■ **Goal**:
Exactly as written, write out the lines below from the first to the one containing "scene = bpy.context.scene", inclusive. Pictures do not belong in the copy.

* START Material provided *

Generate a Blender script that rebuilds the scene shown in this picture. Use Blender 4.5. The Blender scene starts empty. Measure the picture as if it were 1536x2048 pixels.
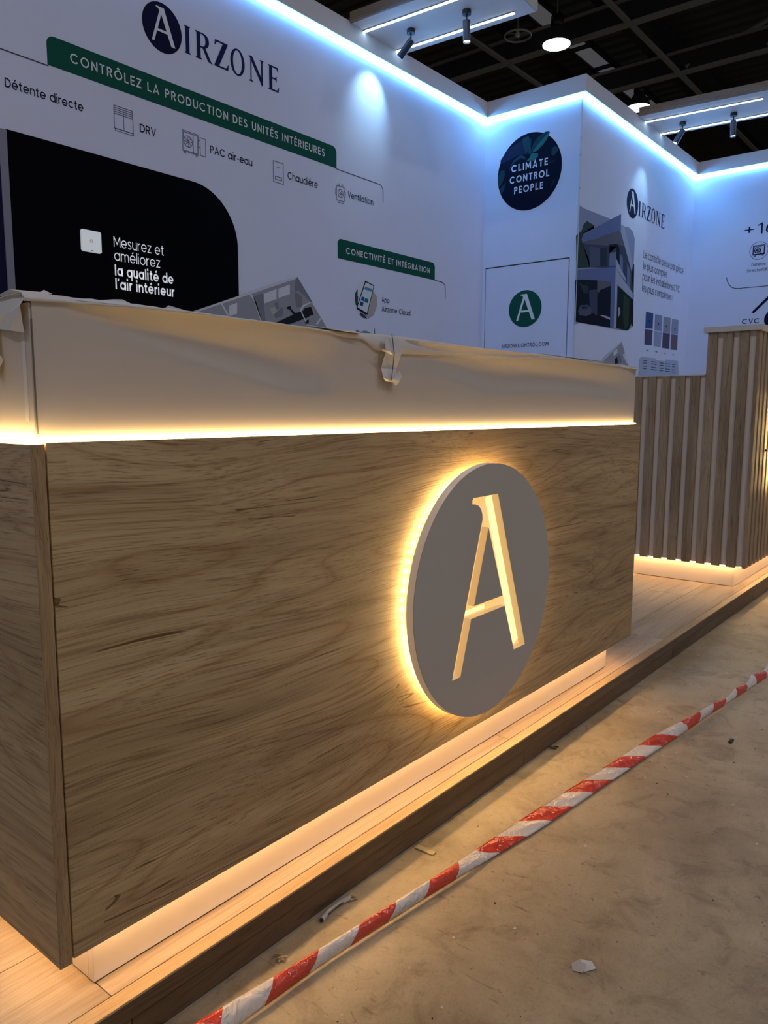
import bpy, bmesh, math, random
from mathutils import Vector, Matrix
random.seed(7)
C = bpy.context.scene.collection
scene = bpy.context.scene

# ---------------------------------------------------------------- camera
cd = bpy.data.cameras.new('camera')
cam = bpy.data.objects.new('camera', cd)
C.objects.link(cam)
F = Vector((0.76894673, 0.62579808, -0.13075813))
R = Vector((0.63149224, -0.77537746, 0.0027086))
U = Vector((0.09969187, 0.08465551, 0.9914106))
cam.matrix_world = Matrix(((R.x, U.x, -F.x, -0.53687), (R.y, U.y, -F.y, -1.04559), (R.z, U.z, -F.z, 0.95049), (0, 0, 0, 1)))
cd.sensor_fit = 'VERTICAL'
cd.sensor_height = 36.0
cd.lens = 1537.25 / 2048 * 36.0
cd.clip_start = 0.02
cd.clip_end = 200
scene.camera = cam

# ---------------------------------------------------------------- world, lamps of the hall, exposure
scene.view_settings.view_transform = 'Standard'
scene.view_settings.look = 'None'
scene.view_settings.gamma = 1.0
scene.view_settings.use_curve_mapping = False
scene.view_settings.exposure = 0.0
scene.cycles.use_denoising = True
scene.cycles.max_bounces = 8
scene.cycles.sample_clamp_indirect = 6.0
w = bpy.data.worlds.new('hall_air')
scene.world = w
w.use_nodes = True
w.node_tree.nodes['Background'].inputs[0].default_value = (0.88, 0.90, 1.0, 1)
w.node_tree.nodes['Background'].inputs[1].default_value = 0.19

def area_light(name, loc, size, power, col):
    l = bpy.data.lights.new(name, 'AREA')
    l.shape = 'DISK'
    l.size = size
    l.energy = power
    l.color = col
    o = bpy.data.objects.new(name, l)
    o.location = loc
    C.objects.link(o)
    return o

for i, (x, y) in enumerate([(-4.5, -5.5), (1.5, -5.5), (6.5, -7.0), (-4.5, 1.0), (4.0, -11.0)]):
    area_light('hall_lamp_light', (x, y, 8.6), 0.7, 120, (0.97, 0.93, 1.0))

WARM = (1.0, 0.66, 0.25)
COOL = (0.13, 0.47, 1.0)
KWARM = (1.0, 0.61, 0.28)

# ---------------------------------------------------------------- dimensions (metres; platform top is z = 0)
YA, XC, YB, XD = 3.151, 6.152, 2.151, 9.244      # booth walls
ZG = -0.093                                       # hall floor
L = 2.214                                         # counter length
ZTRIM0, ZTRIM1 = 3.725, 3.865

# ---------------------------------------------------------------- materials
def new_mat(name):
    m = bpy.data.materials.new(name)
    m.use_nodes = True
    return m, m.node_tree.nodes, m.node_tree.links, m.node_tree.nodes['Principled BSDF']

_pc = {}
def plain(name, col, rough=0.6, metal=0.0, spec=0.5):
    if name in _pc: return _pc[name]
    m, n, l, b = new_mat(name)
    b.inputs['Roughness'].default_value = rough
    b.inputs['Metallic'].default_value = metal
    b.inputs['Specular IOR Level'].default_value = spec
    # a breath of tone variation so that no surface is dead flat
    tc = n.new('ShaderNodeTexCoord'); nz = n.new('ShaderNodeTexNoise'); nz.inputs['Scale'].default_value = 3.0
    nz.inputs['Detail'].default_value = 4
    mx = n.new('ShaderNodeMixRGB'); mx.blend_type = 'MIX'
    mx.inputs[1].default_value = (*[c * 0.96 for c in col], 1); mx.inputs[2].default_value = (*[min(1, c * 1.03) for c in col], 1)
    l.new(tc.outputs['Object'], nz.inputs['Vector']); l.new(nz.outputs['Fac'], mx.inputs[0]); l.new(mx.outputs[0], b.inputs['Base Color'])
    _pc[name] = m
    return m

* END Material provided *

■ **Answer to this task**:
Generate a Blender script that rebuilds the scene shown in this picture. Use Blender 4.5. The Blender scene starts empty. Measure the picture as if it were 1536x2048 pixels.
import bpy, bmesh, math, random
from mathutils import Vector, Matrix
random.seed(7)
C = bpy.context.scene.collection
scene = bpy.context.scene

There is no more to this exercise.